Brazil's Federal Police arrested on Tuesday a top leader of Colombia's biggest cocaine cartel -- the Norte del Valle Cartel, the police said in a statement.
Juan Carlos Ramirez Abadia, one of the drug lords who allegedly controlled the Cartel, was captured in a raid after dawn at a house in a gated community on Sao Paulo's outskirts.
The operation was aimed at breaking up a ring that laundered drug profits in Brazil.

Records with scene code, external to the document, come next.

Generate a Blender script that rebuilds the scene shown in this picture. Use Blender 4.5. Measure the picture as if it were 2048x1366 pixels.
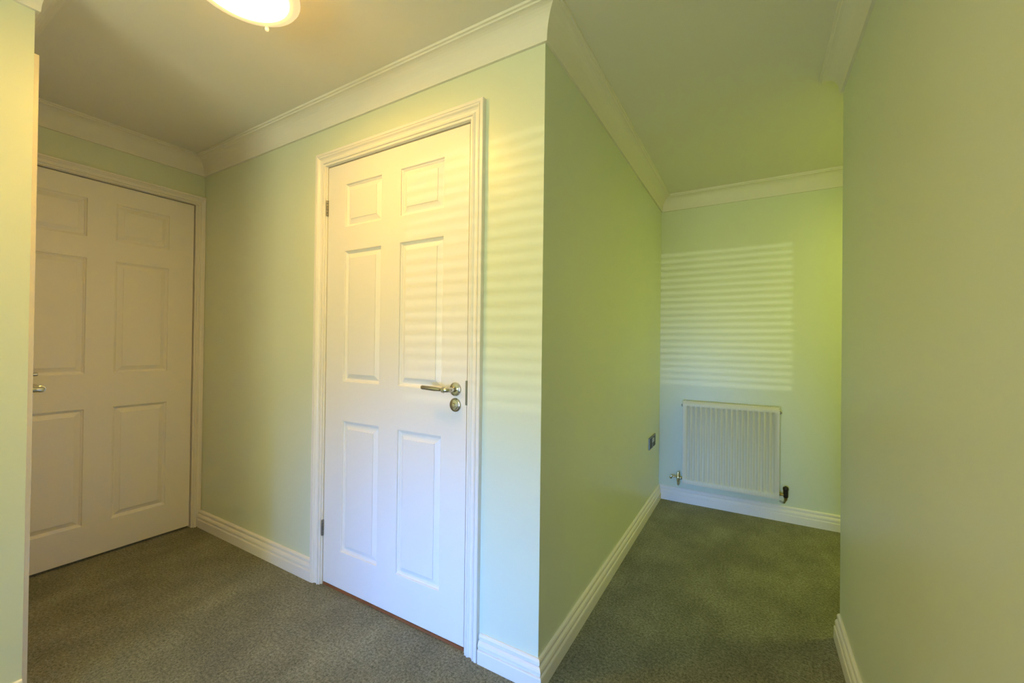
import bpy, bmesh, math, random
from mathutils import Vector, Matrix
random.seed(4)
for o in list(bpy.data.objects): bpy.data.objects.remove(o)
S = bpy.context.scene
C = bpy.context.collection

# ------------------------------------------------------------------ camera
def make_camera():
    y, p, r = [math.radians(a) for a in (30.315, .382, .704)]
    fw = Vector((-math.sin(y)*math.cos(p), math.cos(y)*math.cos(p), math.sin(p)))
    rt = Vector((math.cos(y), math.sin(y), 0)); up = rt.cross(fw)
    c, s = math.cos(r), math.sin(r)
    rt, up = c*rt+s*up, -s*rt+c*up
    cam = bpy.data.cameras.new('camera'); o = bpy.data.objects.new('camera', cam); C.objects.link(o)
    cam.sensor_width = 36; cam.lens = 826.35/2048*36; cam.clip_start = .02
    m = Matrix.Identity(4)
    for i in range(3):
        m[i][0], m[i][1], m[i][2] = rt[i], up[i], -fw[i]
    m[0][3], m[1][3], m[2][3] = 0, 0, 1.156
    o.matrix_world = m
    S.camera = o
make_camera()

# ------------------------------------------------------------------ world, light, exposure
W = bpy.data.worlds.new('world'); S.world = W; W.use_nodes = True
W.node_tree.nodes['Background'].inputs[0].default_value = (.98, .84, .88, 1)
W.node_tree.nodes['Background'].inputs[1].default_value = 3.1
S.view_settings.view_transform = 'Standard'; S.view_settings.look = 'None'
S.view_settings.gamma = 1; S.view_settings.use_curve_mapping = False
S.view_settings.exposure = 0.20

def light(name, kind, loc, power, col, rot=(0, 0, 0), **kw):
    l = bpy.data.lights.new(name, kind); l.energy = power; l.color = col
    for k, v in kw.items(): setattr(l, k, v)
    o = bpy.data.objects.new(name, l); C.objects.link(o); o.location = loc; o.rotation_euler = rot
    return o
# daylight through the window behind the camera (area lamp just outside the opening, facing in)
light('window_daylight', 'AREA', (-.55, -2.78, 1.15), 58, (.66, .74, .36), (math.radians(90), 0, 0),
      shape='RECTANGLE', size=1.5, size_y=1.8)
# added blue fill light just inside the window, for the lower door and walls
light('low_blue_fill', 'AREA', (-.72, -2.52, .40), 9, (.03, .19, .66), (math.radians(86), 0, math.radians(4)),
      shape='RECTANGLE', size=1.1, size_y=.5, spread=math.radians(32))
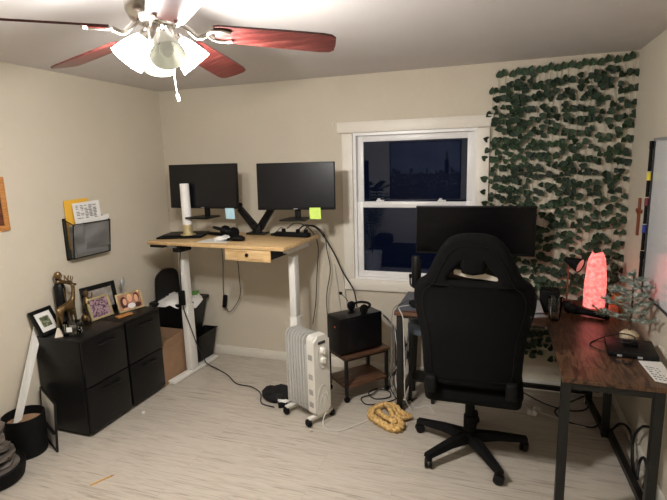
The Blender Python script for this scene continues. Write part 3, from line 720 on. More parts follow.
# ------------------------------------------------------------------ oil heater
u = V((.886, -.463, 0)); hz_ = math.atan2(-.463, .886)
ht = thing('oil_heater', 'off white oil filled radiator heater on black wheels', 'heater', (1.70, -.845, 0), hz_)
ZB, ZTp = .075, .635
for k in range(7):
    x = -.14+.031*k
    b = MB(); ol = []
    for cy, cz, a0 in ((.028, ZTp-.05, 0), (-.028, ZTp-.05, 90), (-.04, ZB+.03, 180), (.04, ZB+.03, 270)):
        for i in range(6):
            a = R(a0+90*i/5); r = .045 if a0 < 180 else .03
            ol.append((x, cy*1.0+r*math.cos(a)+ (0), cz+r*math.sin(a)))
    b.prism(ol, (.007, 0, 0)); b.cyl((x-.012, 0, ZTp-.06), (x+.02, 0, ZTp-.06), .022); b.cyl((x-.012, 0, ZB+.05), (x+.02, 0, ZB+.05), .022)
    b.box((x+.0035, 0, .34), (.018, .115, .44), bev=.006)
    build('fin', b, 'heaterfin', ht)
b = MB(); ol = []
for cy, cz, a0 in ((.035, ZTp-.035, 0), (-.035, ZTp-.035, 90), (-.05, ZB+.02, 180), (.05, ZB+.02, 270)):
    for i in range(6):
        a = R(a0+90*i/5); r = .035 if a0 < 180 else .02
        ol.append((.085, cy+r*math.cos(a), cz+r*math.sin(a)))
b.prism(ol, (.075, 0, 0)); bmesh.ops.bevel(b.bm, geom=[e for e in b.bm.edges if abs(e.verts[0].co.x-e.verts[1].co.x) < 1e-5 and e.verts[0].co.x > .15], offset=.014, segments=3, affect='EDGES')
fp = build('front_housing', b, 'heater', ht)
b = MB(); b.box((.161, 0, .585), (.006, .065, .02), bev=.003); build('grip', b, 'rubber', fp)
for z in (.525, .458):
    b = MB(); b.lathe([(0, 0), (.026, 0), (.024, .012), (.018, .02), (0, .02)], (.159, .01, z), seg=20, m=Matrix.Rotation(R(90), 3, 'Y')); b.box((.183, .01, z), (.006, .008, .034)); build('dial', b, 'heater', fp)
def ellipse(cy, cz, ry, rz_, a0=0, a1=360, n=24): return [(.162, cy+ry*math.cos(R(a0+(a1-a0)*i/n)), cz+rz_*math.sin(R(a0+(a1-a0)*i/n))) for i in range(n+1)]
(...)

But only Abadia's arrest has been reported up to the present.
The Colombian drug lord was accused of shipping cocaine since the 1990s and ordering the murders of police and informants in the United States and Colombia.
U.S. officials said they would seek extradition of the alleged drug lord with a nickname of "Chupeta," and wanted him on a bounty of 5 million dollars.
The U.S. Department of State described him as "extremely violent" and estimated his fortune at 1.8 billion U.S. dollars.
Police said the operation received support from law enforcement agencies in the United States, Argentina, Spain and Uruguay, which exchanged information provided by investigations on drug trafficking and money laundering in their countries.
Brazilian police charged the cartel of transporting a large amount of drugs up to Brazil, from where it was shipped to the U.S. and Europe.
Ramirez Abadia joined the Norte del Valle Cartel in 2002 after spending six years in prison. When he surrendered to the Colombian Police in 1996, he confessed to having shipped 23 tons of cocaine to the United States.